In comparison, the non-Zigbee software parts of the device, such as reading the HDC2080 were straightforward. Nordic supplies a vast number of libraries as part of Zephyr. And configuring pins can be done visually with a device tree configurator. This also simplifies working with different hardware revisions or evaluation boards. 

Besides Zigbee-related issues, I had to apply some tweaks to improve the power consumption of the device. Initially, I configured the hall sensor pin as an edge interrupt, which should fire for both rising and falling edges (EDGE_BOTH). After some troubleshooting I found out that this kind of interrupts stops the controller from sleeping and draws a couple hundred microamps. The solution was switching to a level-triggered interrupt and inverting the trigger level after each activation.

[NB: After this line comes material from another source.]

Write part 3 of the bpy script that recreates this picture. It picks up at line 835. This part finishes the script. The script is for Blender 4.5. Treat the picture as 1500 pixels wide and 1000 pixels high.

 To test my software, I have a few of the Zicada sensors running in my home automation network for the past few weeks. The software seems quite stable and I am very happy with the power consumption. During standby, the entire device runs on around 6uW. With temperature and humidity reporting happening every 5 minutes, the average power consumption is less than 17uW. In comparison, Ikea’s Parasoll sensor uses an average of around 22uW in standby alone.

Overall, the projects met my design goals: Inexpensive hardware, good smart home integration, and excellent power efficiency. Getting the software to a stable state was challenging, but I think that I have gotten the Zigbee stack under control for now. Time will tell how it performs long-term.